The answer, I believe, is that we are beginning to see a two tier market evolve. The analysis carried out was restricted to information available within the public domain - local authority funded placements. The majority of local authorities continue to pay a flat fee for elderly care, whether provided in a ‘Poor’ or ‘Excellent’ home. Each local authority emphasises that the home choice of the service user is a key part of the placement process. Under normal circumstances, therefore, one would expect home selection/placements to be skewed towards the higher rated homes.

The natural conclusion to draw is that the 3* beds are not being made freely available to local authority funded service users. Care provision is, after all, a business. Care providers investing (both time and money) in high quality care provision deserve to be duly rewarded. Homes achieving a 3* quality rating will undoubtedly be in higher demand than lower grades.
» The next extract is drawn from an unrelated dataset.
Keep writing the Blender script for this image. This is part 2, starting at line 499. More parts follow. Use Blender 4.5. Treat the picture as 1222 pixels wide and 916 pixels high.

Basic economic principles confirm that, with a relatively fixed supply, an increase in demand will lead to an enhanced fee expectation. 3* accommodation is clearly, therefore, becoming the domain of:

  1. The privately funded service user with the ability to ‘outbid’ a local authority funded client and
  2. The local authority funded service user with the ability to pay a ‘top up’

So what does the future hold? HPC believe that the above trend will continue and, potentially, grow as operators increasingly see the positive marketing impact of an ‘Excellent’ quality rating. As this trend continues, so will pressure on many local authorities increase to re-assess their fee levels. Questions will undoubtedly be asked as to the morality of a potential two-tier system with 3* rated care service provision being increasingly unavailable to those in society dependent upon financial support. The case for a ‘Fair Price for Care’ is undeniable.

The Use of Quality Premium Payments

In contrast to the positive aspects of the CQC star quality rating system, there have been murmurings from disgruntled operators in some regions that the concept has been abused by certain local authorities. This has generally occurred in instances where the local authority has been offering an incentivised fee basis incorporating Quality Premium Payments linked to the CQC star levels. Such a quality based incentivised fee basis is, prima facie, offered in order to encourage operators to improve the quality of care services as a means of maximising fee income. However, the suggestion from a handful of operators is that some local authorities are utilising the ratcheted fee basis to minimise their outgoings - by placing service users in the lower rated homes attracting the base fee level without quality supplement. So is this fact or fiction?

HPC have carried out a separate piece of work relating to this suggestion. The research covered 28 local authorities of which half paid a set fee and the remainder a quality premium linked to the CQC star rating. The total placement sample size covered was 11,026 placements, once again made during the six month period January - June 2009. By comparing placement pattern to provision spread, we can swiftly establish whether there is any sign of CQC star rating abuse in local authority funded placements. The findings make interesting reading. In stark contrast to the suggestion that councils are placing in lower grades to avoid paying quality premia, the research shows that the placements made by those councils are actually more significantly skewed towards 2* and 3* homes than placements made by councils offering a base fee only. In reality, therefore, the concept of quality premium payments is being utilised positively by local authorities to encourage and reward quality care provision.

CQC star quality ratings - used or abused? The answer at this point appears to be USED.